池袋西武百貨店のコミュニティカレッジで半年間行われた「編集力講座」の講義録を元に大幅に加筆修正してできたもので、”編集の仕事を志す若い人たちに向けて、日常に溢れていながらもあまり語られることのなかった編集の世界とその手法の魅力を解き明かそうと意図したもの”というのが趣旨であり、編集の入門書として書かれたものです。
本書の構成
全6章と補講という構成で書かれています。
第1章では、編集という行為がどのようにして生まれ、発展してきたかの歴史を駆け足で振り返り、第2章では、企画とは何か、どんなことを意識して考えるといいのかなど、企画を立てる上でのヒントについて書かれています。

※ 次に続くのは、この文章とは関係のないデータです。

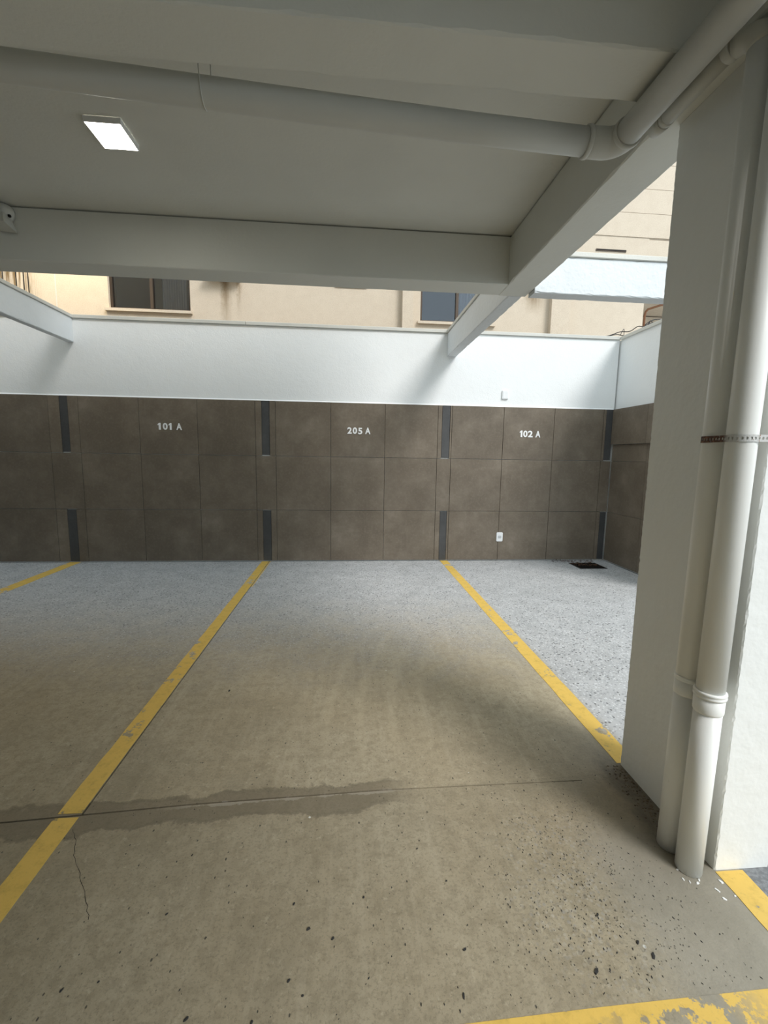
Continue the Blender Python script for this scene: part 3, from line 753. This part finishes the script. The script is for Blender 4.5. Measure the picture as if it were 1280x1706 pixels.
cable([(3.60, 6.27, zc+.006), (3.82, 6.22, zc+.055), (3.93, 6.12, zc+.02), (3.99, 5.98, zc+.065), (3.94, 5.85, zc+.03), (3.99, 5.72, zc+.012)], .005, M_cable, 'cable', 'thin black cable lying on the corner of the white wall, lower strand', 'cables on the wall corner')
cable([(3.80, 6.08, zc+.005), (3.86, 6.10, zc+.10), (3.92, 6.18, zc+.06), (3.96, 6.25, zc+.006)], .004, M_cable, 'cable', 'short black cable end standing up at the corner of the white wall', 'cables on the wall corner')
cable([(3.93, 5.42, zc+.004), (3.95, 5.36, zc+.05), (3.93, 5.28, zc+.075), (3.96, 5.20, zc+.03), (3.97, 5.1, zc+.004)], .006, M_cable, 'cable', 'black cable bunched on the right wall next to the column edge', 'cables on the wall corner')
rp = MB().tube([(5.16, 7.58, 3.2), (5.16, 7.58, 4.00), (5.165, 7.57, 4.06), (5.19, 7.55, 4.10), (5.35, 7.50, 4.15), (5.60, 7.48, 4.22)], .018, 10).build('rusty_pipe', M_rustwire, B)
for i, w_ in enumerate(('lowest', 'middle', 'topmost')):
    cable([(5.05+.02*i, 7.5-.03*i, 3.75+.03*i), (5.3, 7.5, 3.82+.05*i), (5.7, 7.5, 3.80+.07*i)], .008, M_cable, 'cable', w_ + ' of three dark cables strung across the recess of the beige building', 'cables in the recess')
# unseen warm light and fixture, added to brighten the neighbour's plaster at the left
fl = empty('added_facade_light'); tag(fl, 'unseen warm light added high on the beige building to brighten its left plaster', 'added light')
MB().box(-4.42, -4.12, FY-.62, FY-.50, 6.10, 6.22).build('housing', M_frame, fl)
MB().box(-4.30, -4.24, FY-.50, FY+.01, 6.13, 6.19).build('bracket', M_frame, fl)
ld = bpy.data.lights.new('facade_fill_light', 'SPOT'); ld.spot_size = math.radians(84); ld.spot_blend = .6; ld.shadow_soft_size = .06
ld.energy = 500; ld.color = (1.0, .82, .50)
lo = bpy.data.objects.new('facade_fill_light', ld); COL.objects.link(lo); lo.parent = fl
lo.location = (-4.27, FY-.57, 6.07); lo.rotation_euler = Vector((.05, .85, -1)).to_track_quat('-Z', 'Y').to_euler()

編集は言葉、イメージ、デザインという3つの要素によって作られるとし、第3章、第4章、第5章を使い、広告コピーやタイトル、ネーミングなどの『言葉』、『イメージ』の持つ効果や扱い方、そして言葉とイメージをどのように『デザイン』していくのかについて、それぞれ豊富な例をあげながら解説してくれます。
そして第6章では編集の未来について触れ、最後の補講で美しさについて書かれています。
読んだ感想
編集という概念が包括的にまとめてあり、著者の思いが伝わってきて、まるで講義を受けているかのような読み応えのある良書でした。

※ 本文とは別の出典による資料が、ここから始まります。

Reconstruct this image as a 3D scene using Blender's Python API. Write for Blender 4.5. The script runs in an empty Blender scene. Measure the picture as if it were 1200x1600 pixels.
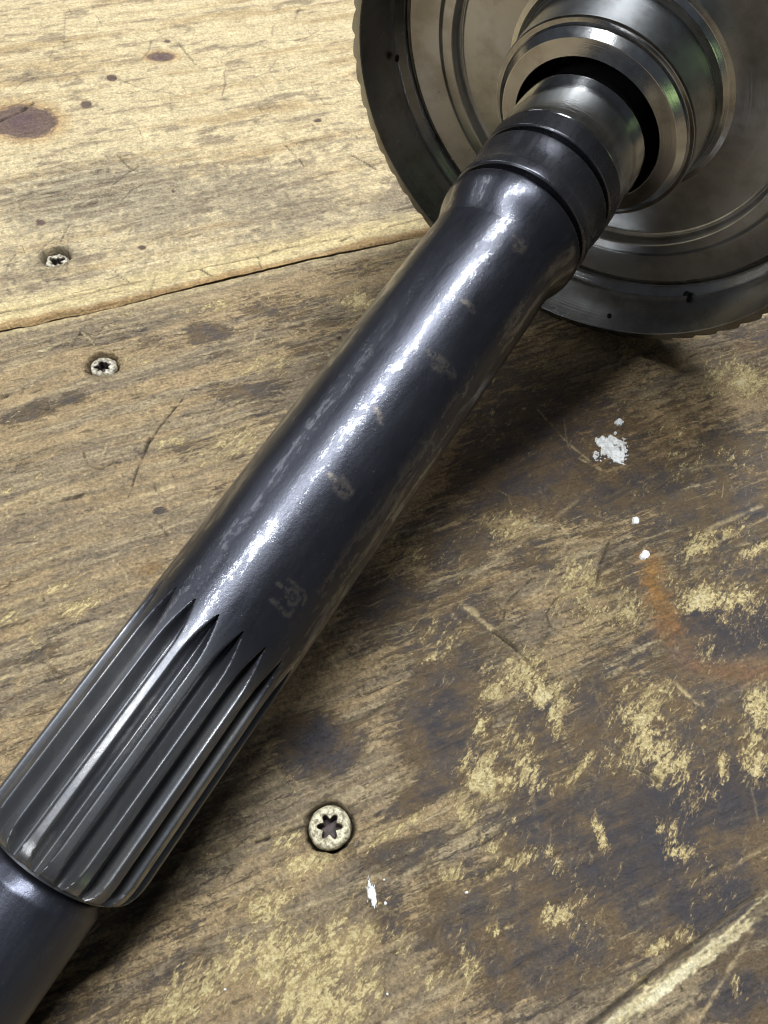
import bpy, math, random
import numpy as np
from mathutils import Matrix, Vector

# ------------------------------------------------------------------ scale and camera
U = 0.015                      # one model unit (the shaft's radius) in metres
F, CX, CY = 1200.0, 600.0, 800.0   # focal length and centre of the 1200 x 1600 photograph
TILT, ROLL, HCAM = math.radians(34), math.radians(-5), 10.7584

up = np.array([-math.sin(ROLL) * math.sin(TILT), -math.cos(ROLL) * math.sin(TILT), -math.cos(TILT)])
yw = np.array([0, 0, 1.0]) - up[2] * up
yw /= np.linalg.norm(yw)
xw = np.cross(yw, up)
W = np.array([xw, yw, up])     # camera (x right, y down, z forward) -> world

scene = bpy.context.scene
col = scene.collection
cam_data = bpy.data.cameras.new("camera")
cam = bpy.data.objects.new("camera", cam_data)
col.objects.link(cam)
cam_data.sensor_fit = 'VERTICAL'
cam_data.sensor_height = 24
cam_data.sensor_width = 18
cam_data.lens = 24 * F / 1600
cam_data.clip_start = 0.005
cam_data.clip_end = 50
m = Matrix.Identity(4)
cx_, cy_, cz_ = W[:, 0], -W[:, 1], -W[:, 2]
for i in range(3):
    m[i][0], m[i][1], m[i][2] = cx_[i], cy_[i], cz_[i]
m[2][3] = HCAM * U
cam.matrix_world = m
cam_data.dof.use_dof = True
cam_data.dof.focus_distance = 10.9 * U
cam_data.dof.aperture_fstop = 18.0 / 0.5
scene.camera = cam

# ------------------------------------------------------------------ light
world = bpy.data.worlds.new("World")
scene.world = world
world.use_nodes = True
bg = world.node_tree.nodes["Background"]
bg.inputs[0].default_value = (0.78, 0.86, 1.0, 1)
bg.inputs[1].default_value = 0.07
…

本書では様々な雑誌などが例として掲載されているのですが、それらの参考資料画像がカラーではなく、小さくて見辛いのを少し不満に感じました。しかし、それ自体も”編集されたもの”も、本書の中で理解した気になるのではなく、ちゃんと手にとって体感してみてほしいというメッセージが込められた編集なのかもしれません。

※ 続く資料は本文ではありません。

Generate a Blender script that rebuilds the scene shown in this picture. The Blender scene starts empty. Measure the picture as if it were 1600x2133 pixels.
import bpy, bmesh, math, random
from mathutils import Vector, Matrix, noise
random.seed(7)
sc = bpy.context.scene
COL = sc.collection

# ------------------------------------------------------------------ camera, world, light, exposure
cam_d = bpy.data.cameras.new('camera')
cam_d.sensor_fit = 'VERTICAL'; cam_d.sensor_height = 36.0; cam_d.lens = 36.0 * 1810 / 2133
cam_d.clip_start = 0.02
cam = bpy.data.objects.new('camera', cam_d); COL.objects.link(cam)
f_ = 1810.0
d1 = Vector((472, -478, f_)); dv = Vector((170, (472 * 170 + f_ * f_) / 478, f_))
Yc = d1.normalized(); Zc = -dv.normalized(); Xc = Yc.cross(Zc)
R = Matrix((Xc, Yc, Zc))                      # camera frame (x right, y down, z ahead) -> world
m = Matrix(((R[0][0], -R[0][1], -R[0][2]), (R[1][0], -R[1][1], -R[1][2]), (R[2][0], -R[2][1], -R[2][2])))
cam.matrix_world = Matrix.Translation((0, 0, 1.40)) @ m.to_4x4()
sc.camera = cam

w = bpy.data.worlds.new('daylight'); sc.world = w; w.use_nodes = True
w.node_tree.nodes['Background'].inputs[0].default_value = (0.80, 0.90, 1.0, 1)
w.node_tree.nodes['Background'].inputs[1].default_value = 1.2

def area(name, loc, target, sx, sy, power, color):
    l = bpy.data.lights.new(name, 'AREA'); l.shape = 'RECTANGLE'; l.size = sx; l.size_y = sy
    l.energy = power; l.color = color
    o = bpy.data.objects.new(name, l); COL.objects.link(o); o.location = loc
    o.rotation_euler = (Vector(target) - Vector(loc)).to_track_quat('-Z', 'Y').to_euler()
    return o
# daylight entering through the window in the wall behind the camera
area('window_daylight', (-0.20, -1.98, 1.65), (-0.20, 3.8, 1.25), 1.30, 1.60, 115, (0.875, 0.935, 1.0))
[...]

編集とは紙面の上だけでおこなわれるものではなくなってきています。もし自分がブックカフェをやるとしたら(これも編集行為)、この本は本棚に加えたい1冊ですし、ブログや映像など、なんらかの形で表現したり、情報を発信している人や、エディトリアルデザイン、装丁デザインをやってる人にも読んでほしい本です。
最後に6章で書かれていた一文を引用します。
あなたの人生があなたの最高の編集物なのです。そう胸を張って言えるよう、より良い企画を立て、より良き人を集め、人生をより良く作品化していくことが、この大情報時代=大編集時代を楽しく生きる術ではないかと思います。